Saturday, February 16, 2019


Here's a story that got attention this week:
... a Wyoming lawmaker who helped defeat a bill to repeal capital punishment used the novel argument that Christianity was founded on the death penalty, in the sense that Jesus was crucified by the state as a criminal.

“The greatest man who ever lived died via the death penalty for you and me,” State Sen. Lynn Hutchings, R-Cheyenne, told the Casper Star-Tribune. “I’m grateful to him for our future hope because of this. Governments were instituted to execute justice. If it wasn’t for Jesus dying via the death penalty, we would all have no hope.”
That may have sounded peculiar to a lot of you, but not to me. Here's a photo I took in Pennsylvania in late October 1988:

The Democratic candidate for president at that time was Mike Dukakis -- the last major-party candidate to be a declared opponent of the death penalty.

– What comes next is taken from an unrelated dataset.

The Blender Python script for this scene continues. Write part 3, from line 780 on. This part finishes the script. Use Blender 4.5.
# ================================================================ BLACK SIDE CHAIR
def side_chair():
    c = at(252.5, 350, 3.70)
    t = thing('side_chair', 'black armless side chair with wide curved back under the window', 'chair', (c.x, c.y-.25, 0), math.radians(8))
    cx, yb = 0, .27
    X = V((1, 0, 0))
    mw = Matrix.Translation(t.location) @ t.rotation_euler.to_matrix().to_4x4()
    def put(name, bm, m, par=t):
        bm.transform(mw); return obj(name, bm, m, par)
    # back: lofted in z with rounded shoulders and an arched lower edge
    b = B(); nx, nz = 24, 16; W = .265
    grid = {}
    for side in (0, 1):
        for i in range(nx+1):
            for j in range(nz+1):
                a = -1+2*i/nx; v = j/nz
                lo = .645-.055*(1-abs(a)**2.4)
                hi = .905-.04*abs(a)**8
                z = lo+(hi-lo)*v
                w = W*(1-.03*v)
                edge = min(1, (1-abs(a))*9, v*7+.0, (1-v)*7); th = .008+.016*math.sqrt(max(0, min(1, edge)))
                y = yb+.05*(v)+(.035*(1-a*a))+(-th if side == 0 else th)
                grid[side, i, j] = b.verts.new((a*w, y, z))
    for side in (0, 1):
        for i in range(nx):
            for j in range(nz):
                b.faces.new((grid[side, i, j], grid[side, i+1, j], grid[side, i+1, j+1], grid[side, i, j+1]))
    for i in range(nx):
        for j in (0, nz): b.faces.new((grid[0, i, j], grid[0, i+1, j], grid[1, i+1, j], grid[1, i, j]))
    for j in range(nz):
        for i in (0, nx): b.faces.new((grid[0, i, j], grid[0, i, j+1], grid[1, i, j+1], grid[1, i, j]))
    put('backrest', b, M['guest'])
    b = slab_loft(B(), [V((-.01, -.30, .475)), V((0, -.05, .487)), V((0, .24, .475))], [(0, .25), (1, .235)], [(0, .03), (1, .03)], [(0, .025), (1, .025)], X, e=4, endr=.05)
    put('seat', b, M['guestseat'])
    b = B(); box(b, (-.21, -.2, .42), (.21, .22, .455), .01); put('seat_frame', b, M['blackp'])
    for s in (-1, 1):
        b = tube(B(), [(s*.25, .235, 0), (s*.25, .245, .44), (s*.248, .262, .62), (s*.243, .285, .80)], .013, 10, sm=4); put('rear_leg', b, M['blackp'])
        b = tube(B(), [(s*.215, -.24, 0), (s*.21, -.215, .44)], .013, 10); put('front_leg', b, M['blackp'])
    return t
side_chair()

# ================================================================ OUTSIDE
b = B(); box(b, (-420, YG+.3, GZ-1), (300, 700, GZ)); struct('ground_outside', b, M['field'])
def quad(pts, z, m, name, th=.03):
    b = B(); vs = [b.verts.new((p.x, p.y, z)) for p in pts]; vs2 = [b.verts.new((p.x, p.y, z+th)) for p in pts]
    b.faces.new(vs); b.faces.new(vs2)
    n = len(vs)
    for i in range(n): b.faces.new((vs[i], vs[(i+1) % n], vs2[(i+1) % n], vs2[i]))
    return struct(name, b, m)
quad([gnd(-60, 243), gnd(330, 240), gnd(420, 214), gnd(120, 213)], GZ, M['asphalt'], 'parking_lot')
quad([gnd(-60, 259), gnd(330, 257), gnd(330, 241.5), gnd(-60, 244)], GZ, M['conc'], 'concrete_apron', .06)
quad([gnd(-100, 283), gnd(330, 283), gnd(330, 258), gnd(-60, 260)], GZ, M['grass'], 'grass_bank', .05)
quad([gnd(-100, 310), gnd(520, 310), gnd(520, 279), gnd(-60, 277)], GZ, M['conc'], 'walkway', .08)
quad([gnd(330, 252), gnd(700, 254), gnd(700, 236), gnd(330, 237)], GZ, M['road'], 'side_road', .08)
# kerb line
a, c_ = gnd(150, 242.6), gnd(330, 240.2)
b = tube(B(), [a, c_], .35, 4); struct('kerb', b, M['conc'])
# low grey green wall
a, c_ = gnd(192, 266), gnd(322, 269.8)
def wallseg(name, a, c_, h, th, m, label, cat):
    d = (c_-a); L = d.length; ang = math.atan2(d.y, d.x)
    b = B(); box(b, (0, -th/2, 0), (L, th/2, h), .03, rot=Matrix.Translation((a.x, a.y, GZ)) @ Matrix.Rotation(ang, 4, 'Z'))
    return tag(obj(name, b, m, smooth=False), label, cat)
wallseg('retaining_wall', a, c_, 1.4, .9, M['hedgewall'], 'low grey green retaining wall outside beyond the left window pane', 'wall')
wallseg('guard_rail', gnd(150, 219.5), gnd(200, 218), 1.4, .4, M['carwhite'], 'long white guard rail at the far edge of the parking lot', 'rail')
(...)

He was attacked for this by the George H.W. Bush campaign, and then -- as is so often the case -- a mainstream-media journalist, CNN's Bernard Shaw, joined the pile-on by asking Dukakis a shocking debate question about his wife: "Governor, if Kitty Dukakis were raped and murdered, would you favor an irrevocable death penalty for the killer?"

Dukakis lost Pennsylvania by less than two and a half points. In fact, Dukakis won only ten states plus the District of Columbia. No major-party nominee has dared to be positioned as a death penalty opponent ever since.

Should we support the death penalty because Jesus was subject to it? Seems silly to me. But it's an old idea.